A l’inverse, Waterloo Bridge semble entamer ce processus de compréhension et de dialogue avec plus de facilité et d’acceptation de cet état de fait par la famille. Mais cela ne suffira pas, car le destin se chargera de séparer les deux amants, refusant la concrétisation de leur bonheur. Alors qu’ils viennent à peine de se quitter (lui repartant au front) et de se promettre de rester ensemble, une alerte à la bombe se fait entendre. Il faut à cet instant remarquer la virtuosité de James Whale qui filme alors en plongée, donnant au spectateur un point de vue presque divin, appuyant un peu plus l’idée d’une autorité supérieure agissant sur le destin des personnages. La jeune femme ne réagit que trop tard et, dans un cri de terreur, rend son dernier souffle enveloppée dans l’explosion d’une bombe. Son manteau étalé par terre et la foule compacte massée autour d’elle suffisent à faire comprendre que l’irréparable est arrivé. Elle est morte sur le pont de Waterloo. Alors que celui-ci lui avait donné l’espoir, il lui prend désormais sa vie. Le Waterloo Bridge est ainsi un lieu de passage où se font et se défont les destinées, un lieu fort, romanesque, où les âmes se croisent le temps d’aimer, et qui donne tout son sens à la tragédie pure de cette histoire d’amour impossible.

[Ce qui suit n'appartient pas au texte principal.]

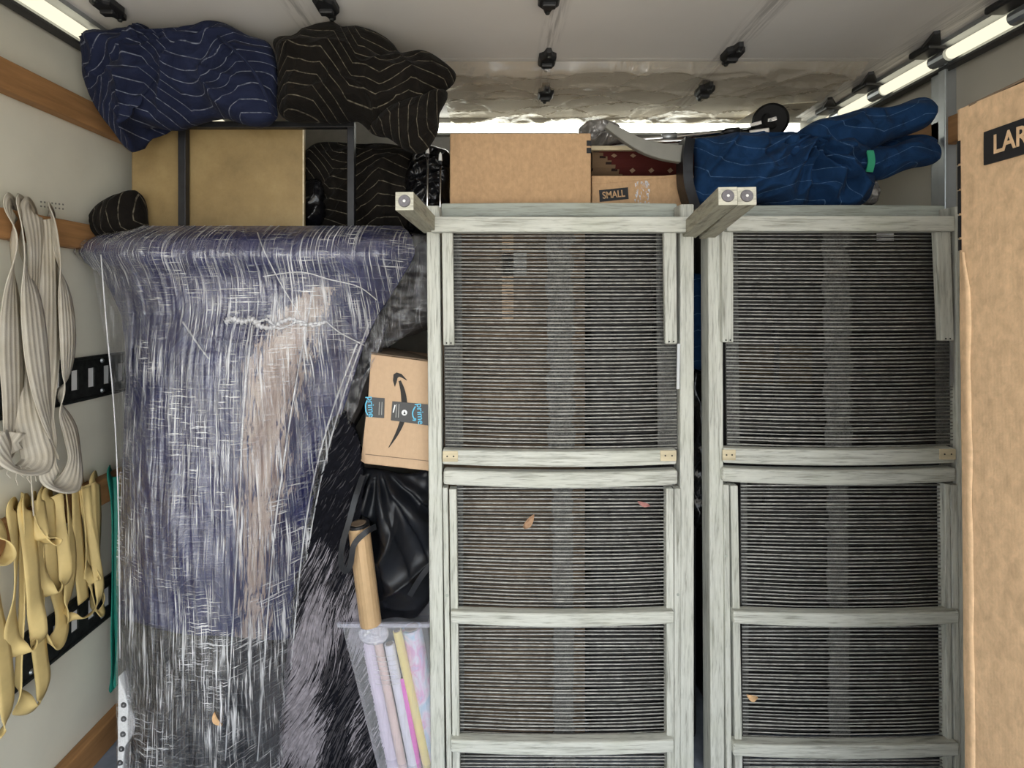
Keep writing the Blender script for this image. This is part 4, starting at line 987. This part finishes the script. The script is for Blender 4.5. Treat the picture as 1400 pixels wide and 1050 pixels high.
obj('board_edge', MB().box(P(1000,470,1.617), P(1110,526,1.617)+Vector((0,0.02,0))), wood_brown('dim_brown_board', 0, (0.10,0.065,0.03)), t)
obj('tag', MB().box(P(1199,312,1.616), P(1222,330,1.616)+Vector((0,0.002,0))), M['linen'], t)
tag(blob('folded_blanket', [(945,385),(958,375),(985,380),(990,440),(985,500),(962,505),(946,495)], 1.595, 0.02, 0.02, 'blueq', None, 0.012, (8, 14), 0.6, 71, n=60, M_=16), 'strip of blue blanket in the gap between the two loungers', 'blanket')
tag(blob('plastic_bag', [(946,520),(960,510),(985,515),(988,600),(984,700),(962,720),(946,705)], 1.58, 0.02, 0.02, 'blackbag', None, 0.014, (9, 14), 0.6, 73, n=60, M_=16), 'black plastic bag in the gap between the two loungers', 'bag')
tag(blob('plastic_bag', [(556,215),(575,198),(600,200),(616,215),(614,290),(600,320),(570,322),(556,290)], 1.66, 0.05, 0.05, 'blackbag', None, 0.024, (12, 18), 0.6, 76, n=90, M_=26), 'shiny black plastic bag left of the plain brown box', 'bag')
# two metal rods with pale tips
for x, yt, yb, lb in ((584.5, 215, 330, 'thin metal rod with a pale pointed tip behind the lounger leg'), (602, 225, 330, 'thin metal rod with a pale tip against the plain brown box')):
    t = thing('metal_rod', P(x, yb, 1.57), lb, 'rod')
    obj('shaft', MB().tube([P(x-0.5, yb, 1.572), P(x, yt, 1.572)], 0.0026, 8), M['chrome'], t, smooth=True)
    obj('ferrule', MB().tube([P(x, yt, 1.572), P(x, yt-5, 1.572)], 0.0045, 8), M['black'], t)
    obj('tip', MB().tube([P(x, yt-5, 1.572), P(x, yt-14, 1.572), P(x, yt-17, 1.572)], [0.0055, 0.004, 0.0008], 8), M['white'], t)
# small labelled box
t, a, b = carton('cardboard_box', 809, 950, 240, 296, 1.60, 0.16, 'card', 'low brown box with a black size label, beside the red rug', P(0,296,1.60).z)
lid = MB().prism([P(809,249,1.598), P(944,237,1.598), P(946,240,1.598), P(809,252,1.598)], (0,0.17,0)); obj('lid', lid, M['card'], t)
LB = obj('size_label', MB().prism([P(819,260,1.5985), P(858.5,256,1.5985), P(859.5,272,1.5985), P(820,276,1.5985)], (0,0.001,0)), M['ink'], t)
text('SMALL', 'card', LB, P(839, 266.2, 1.5980), (1,0,0.10), (-0.10,0,1), 0.0268, 0.02, xs=0.82)
m = MB()
random.seed(4)
for k in range(40):
    x = random.uniform(867, 886); y = random.uniform(245, 278); m.prism([P(x, y, 1.5978), P(x+random.uniform(1,3), y+random.uniform(-1,1), 1.5978), P(x+random.uniform(0,2.5), y+random.uniform(2,7), 1.5978)], (0,0.0003,0))
stuff(obj('shiny_tape', m, M['rope'], t, uv=[(p.x, p.z) for p in m.v]))
# rolled red rug
def rug_mat():
    t = NT('red_patterned_rug'); tc = t.n('ShaderNodeTexCoord'); sp = t.n('ShaderNodeSeparateXYZ'); t.l(tc.outputs['Object'], sp.inputs[0])
    x, z = sp.outputs[0], sp.outputs[2]
    st = t.math('SNAP', x, 0.018); s2 = t.math('FRACT', t.math('MULTIPLY', t.math('ADD', z, st), 14.0)); ln = t.ramp(s2, [(0.0, (1,1,1)), (0.10, (0,0,0))], 'CONSTANT')
    left = t.math('LESS_THAN', t.math('ADD', x, t.math('MULTIPLY', t.math('SNAP', z, 0.012), 1.0)), -0.055)
    dx = t.math('ABSOLUTE', t.math('SUBTRACT', t.math('FRACT', t.math('MULTIPLY', x, 18.0)), 0.5)); dz = t.math('ABSOLUTE', t.math('SUBTRACT', t.math('FRACT', t.math('MULTIPLY', z, 24.0)), 0.5))
    dm = t.math('LESS_THAN', t.math('ADD', dx, dz), 0.16)
    c = t.mix(dm, (0.055,0.012,0.010), (0.22,0.15,0.10)); c = t.mix(left, c, (0.13,0.085,0.05)); c = t.mix(t.math('MULTIPLY', ln, left), c, (0.02,0.012,0.01))
    n = t.noise(t.coord('Object', (1,1,1)), 300, 2)
    return t.set(c, 0.9, 0, 0.1, t.bump(n, 0.4, 0.002))
tg = thing('rolled_rug', P(875, 245, 1.70), 'rolled dark red rug with beige stepped pattern behind the low box', 'rug')
rr = []
m = MB(); m.tube([P(806,224,1.72), P(960,224,1.72)], 0.052, 28); obj('roll', m, rug_mat(), tg, smooth=False)
tag(obj('wooden_board', MB().box(P(808,199,1.66), P(905,205,1.66)+Vector((0,0.16,0))), M['newwood'], bevel=0.002), 'thin pale wooden board lying on the rolled red rug', 'board')
tag(blob('plastic_wrapped_item', [(788,182),(800,170),(822,164),(842,168),(850,182),(862,198),(830,200),(800,200)], 1.70, 0.04, 0.04, plain('crumpled_grey_wrap', (0.30,0.29,0.28), 0.18, 0.55, 0.6, 0.4, 30, 0.4), None, 0.022, (16, 24), 0.5, 81, n=80, M_=22), 'crumpled grey plastic-wrapped item in front of the white strip light', 'wrapped item')
# grey curved arm
q = catmull([P(830,170,1.56), P(848,181,1.555), P(876,197,1.55), P(905,206,1.55), P(945,211,1.555)], 8); hw = [lerp(0.009, 0.026, k/(len(q)-1)) for k in range(len(q))]
tp = []; bt = []
for k, p in enumerate(q):
    tgv = (q[min(k+1, len(q)-1)]-q[max(0, k-1)]).normalized(); nr = tgv.cross(Vector((0,1,0))).normalized()*hw[k]; tp.append(p-nr); bt.append(p+nr)
tag(obj('chair_arm', MB().strip(tp, bt, (0,0.022,0)), M['greybar'], bevel=0.003), 'grey curved wooden arm reaching out from the blue bundle', 'chair arm')
# chrome stand with a caster
st_ = thing('caster_stand', P(960, 200, 1.70), 'chrome tube stand with a black caster wheel lying above the blue bundle', 'stand')
obj('tube', MB().tube([P(852,193,1.71), P(905,189,1.71), P(1032,177,1.70)], 0.0085, 12), M['chrome'], st_, smooth=True)
obj('tube', MB().tube([P(880,194,1.69), P(985,191,1.69)], 0.006, 10), M['chrome'], st_, smooth=True)
obj('collar', MB().tube([P(905,188,1.71), P(924,186,1.709)], 0.0115, 12), M['galv'], st_, smooth=True)
obj('sleeve', MB().tube([P(992,180,1.70), P(1010,178.5,1.70)], 0.0105, 12), M['black'], st_, smooth=True)
obj('fork', MB().bar(P(1026,172,1.69), P(1062,162,1.665), 0.012, 0.012), M['chrome'], st_, bevel=0.002)
obj('fork', MB().bar(P(1024,184,1.69), P(1052,180,1.67), 0.018, 0.022), M['chrome'], st_, bevel=0.003)
wh = obj('wheel', MB().tube([P(1053,165,1.672), P(1053,165,1.680), P(1054,165,1.700), P(1054,165,1.708)], [0.044, 0.050, 0.050, 0.044], 32), M['rubber'], st_, smooth=False)
obj('hub', MB().disc(P(1053,165,1.672), (0,-1,0), 0.026, 0.022, 0.004, 20), M['rubber'], wh); obj('axle', MB().disc(P(1053,165,1.666), (0,-1,0), 0.004, 0.0035, 0.003, 10), M['galv'], wh)
# blue bundle at right
bl = thing('blanket_bundle', P(1080, 283, 1.56), 'bright blue quilted blanket bundle tied above the right lounger', 'blanket')
blob('body', [(946,206),(950,190),(990,184),(1030,180),(1075,184),(1110,184),(1150,190),(1188,204),(1192,240),(1182,280),(1100,286),(1000,286),(958,282),(948,250)], 1.58, 0.10, 0.12, 'blueq', bl, 0.036, (6, 11), 0.75, 91, 0.15, pleat=(1086,196,13,0.030,0.16))
blob('upper_fold', [(1068,198),(1090,178),(1130,162),(1190,148),(1240,138),(1267,141),(1273,158),(1262,176),(1220,192),(1180,206),(1130,216),(1090,218)], 1.56, 0.07, 0.06, 'blueq', bl, 0.026, (5, 13), 0.2, 95, 0.1, n=120, M_=30)
blob('lower_fold', [(1150,215),(1180,205),(1220,200),(1262,192),(1284,200),(1290,213),(1280,226),(1240,234),(1200,243),(1165,248),(1145,236)], 1.575, 0.05, 0.06, 'blueq', bl, 0.024, (6, 13), 0.2, 97, 0.1, n=110, M_=26, xmax=XR-0.05)
blob('inner_fold', [(1120,204),(1200,187),(1258,182),(1282,196),(1240,212),(1150,222)], 1.625, 0.02, 0.04, 'blueq', bl, 0.016, (6, 13), 0.2, 98, 0.1, n=80, M_=18, xmax=XR-0.05)
blob('knot', [(1076,186),(1084,182),(1092,188),(1094,204),(1088,214),(1080,210),(1075,198)], 1.495, 0.02, 0.03, 'blueq', bl, 0.006, (12, 20), 0.4, 99, n=50, M_=14)
flat([(944,188,1.54),(941,215,1.53),(942,250,1.53),(952,285,1.54)], 0.026, 'nylon', bl, 'black_binding', 0.06)
flat([(1190,205.5,1.516),(1192,220,1.510),(1189,235,1.516)], 0.018, 'tealt', bl, 'green_tape', 0.004)
tag(blob('plastic_pouch', [(1176,250),(1184,242),(1196,244),(1200,262),(1196,280),(1180,281),(1174,266)], 1.60, 0.02, 0.02, plain('clear_grey_pouch', (0.20,0.19,0.18), 0.15, 0.3, 0.6, 0.5, 60, 0.5), None, 0.012, (18, 26), 0.5, 83, n=50, M_=14), 'small crinkled clear pouch below the green tape of the blue bundle', 'pouch')

# ------------------------------------------------------------------ the large carton close by on the right
XB = 0.753; YB2 = 0.94; zt = P(1305, 152, YB2).z
lg = thing('cardboard_box', Vector((0.99, 0.72, ZF)), 'large tall brown carton with a black size label, nearest at right', 'box')
def xf(z): return XB+(zt-z)/(zt-ZF)*0.017
m = MB(); n = 40; rows = []
for k in range(n+1):
    z = lerp(ZF+0.001, zt, k/n); x = xf(z); e = 0.0035*nz(z*9, 3.0)+(0.004*math.exp(-((z-1.27)/0.02)**2)); r = []
    for a in range(5):                                        # rounded far left corner
        an = PI/2*a/4; r.append(Vector((x+0.010-0.010*math.sin(an)+e*0.5, YB2-0.010+0.010*math.cos(an), z)))
    for b_ in range(1, 9): r.append(Vector((x+0.0012*nz(z*5, b_*0.8, 4), lerp(YB2-0.010, 0.50, b_/8), z)))
    r += [Vector((x+0.45, 0.50, z)), Vector((x+0.45, YB2, z))]
    rows.append(r)
i0 = m.grid(rows, closed=True); nc = len(rows[0]); m.f.append(tuple(range(i0, i0+nc))); m.f.append(tuple(range(i0+n*nc, i0+n*nc+nc)))
obj('carton', m, M['cardL'], lg)
x = xf(zt)
lid = MB(); lt = catmull([Vector((x-0.001, YB2-0.03, zt+0.001)), Vector((x+0.002, 0.85, zt+0.005)), Vector((x, 0.75, zt+0.009)), Vector((x+0.001, 0.62, zt+0.006)), Vector((x, 0.5, zt+0.003))], 5)
lid.strip(lt, [p+Vector((0,0,-0.0035)) for p in lt], (0.44, 0, 0)); obj('top_flap', lid, M['cardD'], lg)
for ya, yb in ((195,226),(229,260),(262.5,293),(296,325.5),(328.5,343)):
    za, zb = P(0,ya,YB2).z, P(0,yb,YB2).z; xx = xf((za+zb)/2)-0.0012
    m = MB(); r1 = []; r2 = []
    for a in range(7):
        an = PI/2*a/6; p = (xx+0.0105-0.0108*math.sin(an), YB2-0.010+0.0108*math.cos(an)); r1.append(Vector((p[0], p[1], za))); r2.append(Vector((p[0], p[1], zb)))
    for yy in (YB2-0.0115, YB2-0.0125): r1.append(Vector((xx-0.0004, yy, za))); r2.append(Vector((xx-0.0004, yy, zb)))
    m.grid([r1, r2]); m.strip(r1[-2:], r2[-2:], (0.0008,0,0)); obj('printed_stripe', m, M['ink'], lg)
za, zb = 1.4645, 1.4135; xx = xf(1.44)-0.003
lb = obj('size_label', MB().box((xx, 0.881, zb), (xx+0.003, 0.725, za)), M['ink'], lg)
text('LARGE', 'cardL', lb, Vector((xx-0.0006, 0.864, 1.4388)), (0,-1,0), (0,0,1), 0.0395, 0.022, align='LEFT', xs=0.82)
# crushed flap edge low on the near corner
rows = []
for k in range(30):
    py = lerp(346, 1048, k/29); w_ = 12+3*nz(k*0.4, 2.0)
    if k < 2: w_ *= 0.35+0.3*k
    z = P(0,py,YB2).z; xx = xf(z)
    d1 = 0.9285; wy = w_*YB2/625*0.95
    rows.append([Vector((xx-0.001, d1, z)), Vector((xx-0.0028, d1-wy*0.5, z)), Vector((xx-0.0032, d1-wy*0.9, z)), Vector((xx-0.0006, d1-wy, z))])
m = MB(); m.grid(rows); obj('crushed_flap', m, M['cardL'], lg, smooth=True)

Eclipsé au fil du temps par la version de Mervyn LeRoy en 1940 pour la MGM (également intitulée Waterloo Bridge), le film de James Whale mérite aujourd’hui amplement d’être redécouvert. Le film de 1940 est certes un fabuleux mélodrame dans la grande tradition de la firme au lion rugissant, avec les stars Robert Taylor et Vivien Leigh dans les rôles principaux, mais il ne possède toutefois pas la fraicheur et l’incomparable liberté de ton de son prédécesseur, moins prestigieux mais tout aussi beau. Il n’est d’ailleurs pas interdit de préférer le film de Whale, tant celui-ci s’affirme comme un chef-d’œuvre de poésie et de romantisme sincère, l’un de ces moments audacieux et magnifiques dont Hollywood avait à l’époque le secret.